Given problem: Find and return each line containing "scene".

Given data:
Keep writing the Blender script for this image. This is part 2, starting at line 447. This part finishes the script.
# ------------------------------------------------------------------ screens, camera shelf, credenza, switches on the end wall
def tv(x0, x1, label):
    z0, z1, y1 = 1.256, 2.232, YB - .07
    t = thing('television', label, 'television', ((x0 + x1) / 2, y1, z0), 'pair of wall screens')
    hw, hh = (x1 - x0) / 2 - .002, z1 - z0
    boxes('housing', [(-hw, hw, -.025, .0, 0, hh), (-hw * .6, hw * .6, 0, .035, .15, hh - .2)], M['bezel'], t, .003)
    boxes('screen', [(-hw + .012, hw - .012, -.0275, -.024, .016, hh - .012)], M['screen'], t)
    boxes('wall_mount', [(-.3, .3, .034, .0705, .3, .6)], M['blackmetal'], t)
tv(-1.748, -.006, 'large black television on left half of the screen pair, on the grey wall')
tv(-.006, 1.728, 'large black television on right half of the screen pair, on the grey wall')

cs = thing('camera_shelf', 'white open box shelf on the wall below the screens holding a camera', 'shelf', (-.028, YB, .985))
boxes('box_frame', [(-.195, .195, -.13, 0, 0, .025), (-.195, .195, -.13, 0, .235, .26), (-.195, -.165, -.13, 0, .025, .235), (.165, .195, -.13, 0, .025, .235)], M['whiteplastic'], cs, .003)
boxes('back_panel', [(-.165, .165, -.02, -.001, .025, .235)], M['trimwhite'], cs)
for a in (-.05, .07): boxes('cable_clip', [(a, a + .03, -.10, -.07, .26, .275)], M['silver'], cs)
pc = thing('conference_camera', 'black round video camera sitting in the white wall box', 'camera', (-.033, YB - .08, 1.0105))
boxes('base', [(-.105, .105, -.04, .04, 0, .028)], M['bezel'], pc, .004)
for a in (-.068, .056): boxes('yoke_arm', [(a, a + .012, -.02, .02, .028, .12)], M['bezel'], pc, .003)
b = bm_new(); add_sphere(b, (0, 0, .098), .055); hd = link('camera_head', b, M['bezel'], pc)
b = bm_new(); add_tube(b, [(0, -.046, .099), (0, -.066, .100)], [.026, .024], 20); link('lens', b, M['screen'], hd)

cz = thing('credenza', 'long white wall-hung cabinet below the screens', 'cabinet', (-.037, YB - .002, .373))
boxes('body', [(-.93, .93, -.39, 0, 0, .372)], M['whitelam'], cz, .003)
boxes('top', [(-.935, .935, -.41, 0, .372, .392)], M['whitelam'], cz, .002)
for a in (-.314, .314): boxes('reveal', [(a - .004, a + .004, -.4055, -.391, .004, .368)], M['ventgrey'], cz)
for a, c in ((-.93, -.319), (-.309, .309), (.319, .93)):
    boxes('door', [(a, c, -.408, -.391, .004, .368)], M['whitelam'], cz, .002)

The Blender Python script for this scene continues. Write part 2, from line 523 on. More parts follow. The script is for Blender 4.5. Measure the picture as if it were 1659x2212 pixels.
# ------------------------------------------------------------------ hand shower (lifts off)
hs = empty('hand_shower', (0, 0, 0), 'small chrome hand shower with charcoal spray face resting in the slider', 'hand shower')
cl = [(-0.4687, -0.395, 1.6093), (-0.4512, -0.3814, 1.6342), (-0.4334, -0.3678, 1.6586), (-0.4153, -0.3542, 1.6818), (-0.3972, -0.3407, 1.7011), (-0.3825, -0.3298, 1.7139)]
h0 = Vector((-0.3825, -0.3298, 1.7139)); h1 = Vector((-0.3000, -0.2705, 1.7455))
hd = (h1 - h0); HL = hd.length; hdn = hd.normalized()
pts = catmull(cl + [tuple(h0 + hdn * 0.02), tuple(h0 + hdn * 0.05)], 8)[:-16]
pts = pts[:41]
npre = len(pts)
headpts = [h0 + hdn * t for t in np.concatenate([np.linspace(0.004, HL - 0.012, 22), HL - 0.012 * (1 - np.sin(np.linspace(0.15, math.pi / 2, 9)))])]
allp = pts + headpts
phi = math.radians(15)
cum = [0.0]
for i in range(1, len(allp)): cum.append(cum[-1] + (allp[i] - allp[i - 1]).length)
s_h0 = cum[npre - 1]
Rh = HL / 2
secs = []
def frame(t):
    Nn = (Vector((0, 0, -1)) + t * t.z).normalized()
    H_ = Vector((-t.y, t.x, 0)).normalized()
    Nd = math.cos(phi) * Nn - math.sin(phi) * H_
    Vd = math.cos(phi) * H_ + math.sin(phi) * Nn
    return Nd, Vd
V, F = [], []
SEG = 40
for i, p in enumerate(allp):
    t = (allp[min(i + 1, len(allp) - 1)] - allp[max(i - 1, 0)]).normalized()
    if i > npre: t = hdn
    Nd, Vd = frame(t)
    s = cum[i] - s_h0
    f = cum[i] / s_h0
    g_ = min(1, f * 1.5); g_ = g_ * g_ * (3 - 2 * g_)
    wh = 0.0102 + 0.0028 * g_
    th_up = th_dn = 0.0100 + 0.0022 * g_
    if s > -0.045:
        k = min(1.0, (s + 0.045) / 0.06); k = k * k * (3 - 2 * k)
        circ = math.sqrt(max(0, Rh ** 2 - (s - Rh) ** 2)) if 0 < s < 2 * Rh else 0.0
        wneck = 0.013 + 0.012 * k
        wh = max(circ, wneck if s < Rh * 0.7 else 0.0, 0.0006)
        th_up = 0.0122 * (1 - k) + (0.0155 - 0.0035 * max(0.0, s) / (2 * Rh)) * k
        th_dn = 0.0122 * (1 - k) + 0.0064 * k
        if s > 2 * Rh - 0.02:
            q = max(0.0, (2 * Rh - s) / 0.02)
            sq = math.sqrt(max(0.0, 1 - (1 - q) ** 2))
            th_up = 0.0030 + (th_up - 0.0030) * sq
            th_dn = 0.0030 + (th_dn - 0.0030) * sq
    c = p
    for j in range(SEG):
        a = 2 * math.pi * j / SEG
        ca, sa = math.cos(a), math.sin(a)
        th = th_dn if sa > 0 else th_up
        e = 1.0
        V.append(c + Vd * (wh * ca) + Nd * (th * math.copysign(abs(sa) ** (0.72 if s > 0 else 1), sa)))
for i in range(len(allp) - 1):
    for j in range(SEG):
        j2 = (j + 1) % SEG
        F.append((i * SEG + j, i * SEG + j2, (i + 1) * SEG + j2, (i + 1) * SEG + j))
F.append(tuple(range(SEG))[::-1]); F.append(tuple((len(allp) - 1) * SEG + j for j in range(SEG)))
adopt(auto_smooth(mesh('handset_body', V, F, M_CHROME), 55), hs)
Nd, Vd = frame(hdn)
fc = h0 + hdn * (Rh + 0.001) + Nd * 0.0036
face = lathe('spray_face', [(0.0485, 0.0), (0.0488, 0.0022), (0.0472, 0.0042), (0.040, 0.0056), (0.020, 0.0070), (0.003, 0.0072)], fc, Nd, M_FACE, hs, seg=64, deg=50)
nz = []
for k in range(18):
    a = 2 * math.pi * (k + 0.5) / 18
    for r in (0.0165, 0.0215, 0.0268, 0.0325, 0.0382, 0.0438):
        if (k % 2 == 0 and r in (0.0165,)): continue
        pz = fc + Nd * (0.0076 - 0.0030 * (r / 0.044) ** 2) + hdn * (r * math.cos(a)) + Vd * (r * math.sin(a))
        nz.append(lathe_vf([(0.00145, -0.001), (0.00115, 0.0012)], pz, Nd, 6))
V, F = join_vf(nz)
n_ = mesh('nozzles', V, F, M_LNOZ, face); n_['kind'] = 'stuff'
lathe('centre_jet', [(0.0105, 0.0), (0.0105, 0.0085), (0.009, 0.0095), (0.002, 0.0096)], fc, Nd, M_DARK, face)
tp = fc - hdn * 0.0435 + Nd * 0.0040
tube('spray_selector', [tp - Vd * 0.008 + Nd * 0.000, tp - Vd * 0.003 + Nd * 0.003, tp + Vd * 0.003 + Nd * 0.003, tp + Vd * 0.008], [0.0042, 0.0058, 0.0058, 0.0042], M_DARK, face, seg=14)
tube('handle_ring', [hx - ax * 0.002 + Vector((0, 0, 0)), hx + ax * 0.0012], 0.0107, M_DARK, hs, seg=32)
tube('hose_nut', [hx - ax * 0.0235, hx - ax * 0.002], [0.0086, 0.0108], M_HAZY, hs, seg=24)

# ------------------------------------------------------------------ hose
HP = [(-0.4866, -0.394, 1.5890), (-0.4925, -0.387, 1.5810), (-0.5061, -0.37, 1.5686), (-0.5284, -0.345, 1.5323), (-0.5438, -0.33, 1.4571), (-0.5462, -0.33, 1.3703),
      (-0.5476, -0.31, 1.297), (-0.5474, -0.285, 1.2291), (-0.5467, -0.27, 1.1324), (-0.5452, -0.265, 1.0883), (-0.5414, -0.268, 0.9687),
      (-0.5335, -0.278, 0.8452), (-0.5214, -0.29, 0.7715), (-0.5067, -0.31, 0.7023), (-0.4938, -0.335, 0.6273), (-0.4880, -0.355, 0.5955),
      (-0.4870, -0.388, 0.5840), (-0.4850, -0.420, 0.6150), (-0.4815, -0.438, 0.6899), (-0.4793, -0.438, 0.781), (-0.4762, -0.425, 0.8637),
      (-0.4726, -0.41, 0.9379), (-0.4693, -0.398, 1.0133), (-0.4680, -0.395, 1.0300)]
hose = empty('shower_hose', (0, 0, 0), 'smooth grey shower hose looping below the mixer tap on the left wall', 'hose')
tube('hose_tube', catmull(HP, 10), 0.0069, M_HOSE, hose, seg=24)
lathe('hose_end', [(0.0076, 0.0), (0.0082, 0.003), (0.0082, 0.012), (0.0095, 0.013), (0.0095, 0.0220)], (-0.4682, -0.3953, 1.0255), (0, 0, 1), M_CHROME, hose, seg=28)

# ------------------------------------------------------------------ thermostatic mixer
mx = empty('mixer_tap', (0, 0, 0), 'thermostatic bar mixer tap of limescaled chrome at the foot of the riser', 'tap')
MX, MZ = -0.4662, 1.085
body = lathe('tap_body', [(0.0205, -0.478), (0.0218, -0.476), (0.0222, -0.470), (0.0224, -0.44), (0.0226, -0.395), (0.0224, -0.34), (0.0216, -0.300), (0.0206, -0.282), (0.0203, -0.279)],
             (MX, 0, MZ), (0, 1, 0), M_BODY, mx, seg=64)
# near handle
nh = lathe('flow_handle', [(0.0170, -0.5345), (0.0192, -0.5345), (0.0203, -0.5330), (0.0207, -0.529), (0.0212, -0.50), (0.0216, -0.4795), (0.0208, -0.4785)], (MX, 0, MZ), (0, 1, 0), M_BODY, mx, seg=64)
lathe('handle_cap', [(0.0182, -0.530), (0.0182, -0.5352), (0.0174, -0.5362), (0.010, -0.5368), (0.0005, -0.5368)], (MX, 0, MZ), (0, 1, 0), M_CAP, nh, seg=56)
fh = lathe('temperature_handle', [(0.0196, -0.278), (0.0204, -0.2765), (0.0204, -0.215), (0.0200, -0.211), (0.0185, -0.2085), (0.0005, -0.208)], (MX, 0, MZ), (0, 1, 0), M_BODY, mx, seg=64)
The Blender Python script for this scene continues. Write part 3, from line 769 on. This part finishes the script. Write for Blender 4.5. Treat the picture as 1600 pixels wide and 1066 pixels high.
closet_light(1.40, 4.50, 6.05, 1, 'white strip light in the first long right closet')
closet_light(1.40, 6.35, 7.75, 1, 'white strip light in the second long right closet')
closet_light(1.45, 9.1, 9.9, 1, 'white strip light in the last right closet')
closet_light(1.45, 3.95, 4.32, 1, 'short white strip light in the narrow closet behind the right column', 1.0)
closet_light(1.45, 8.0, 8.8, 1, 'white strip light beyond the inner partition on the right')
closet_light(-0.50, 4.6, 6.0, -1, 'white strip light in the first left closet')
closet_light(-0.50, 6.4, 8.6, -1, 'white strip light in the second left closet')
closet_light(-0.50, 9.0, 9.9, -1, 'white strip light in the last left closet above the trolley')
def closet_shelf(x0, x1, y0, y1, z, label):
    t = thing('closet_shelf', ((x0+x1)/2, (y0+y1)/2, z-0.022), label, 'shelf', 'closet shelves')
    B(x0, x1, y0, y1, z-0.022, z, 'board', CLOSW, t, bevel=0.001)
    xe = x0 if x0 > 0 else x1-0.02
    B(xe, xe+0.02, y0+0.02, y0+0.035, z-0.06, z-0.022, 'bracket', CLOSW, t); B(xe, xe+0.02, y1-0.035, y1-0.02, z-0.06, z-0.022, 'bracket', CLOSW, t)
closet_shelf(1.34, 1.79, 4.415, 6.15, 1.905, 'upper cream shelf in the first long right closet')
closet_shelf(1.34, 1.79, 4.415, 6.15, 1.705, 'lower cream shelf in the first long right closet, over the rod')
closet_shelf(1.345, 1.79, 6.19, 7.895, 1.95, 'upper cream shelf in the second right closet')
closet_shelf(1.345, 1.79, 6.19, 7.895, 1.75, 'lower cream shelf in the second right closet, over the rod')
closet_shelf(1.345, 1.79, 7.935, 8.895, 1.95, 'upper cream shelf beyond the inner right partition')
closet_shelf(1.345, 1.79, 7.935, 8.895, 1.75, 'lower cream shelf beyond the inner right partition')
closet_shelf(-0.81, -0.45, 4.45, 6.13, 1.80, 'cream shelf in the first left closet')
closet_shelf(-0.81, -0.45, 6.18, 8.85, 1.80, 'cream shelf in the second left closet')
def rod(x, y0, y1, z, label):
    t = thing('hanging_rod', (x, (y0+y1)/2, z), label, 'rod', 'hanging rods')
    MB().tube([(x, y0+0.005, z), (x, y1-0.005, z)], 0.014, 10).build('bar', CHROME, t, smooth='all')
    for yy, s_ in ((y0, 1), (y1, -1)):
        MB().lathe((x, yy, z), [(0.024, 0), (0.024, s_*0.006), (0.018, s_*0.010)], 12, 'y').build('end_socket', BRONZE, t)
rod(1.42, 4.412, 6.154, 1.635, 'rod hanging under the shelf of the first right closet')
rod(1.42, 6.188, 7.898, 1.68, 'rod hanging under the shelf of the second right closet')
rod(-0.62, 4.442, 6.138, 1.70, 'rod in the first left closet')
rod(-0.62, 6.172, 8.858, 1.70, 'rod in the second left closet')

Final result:
The Blender Python script for this scene continues. Write part 2, from line 523 on. More parts follow. The script is for Blender 4.5. Measure the picture as if it were 1659x2212 pixels.
The Blender Python script for this scene continues. Write part 3, from line 769 on. This part finishes the script. Write for Blender 4.5. Treat the picture as 1600 pixels wide and 1066 pixels high.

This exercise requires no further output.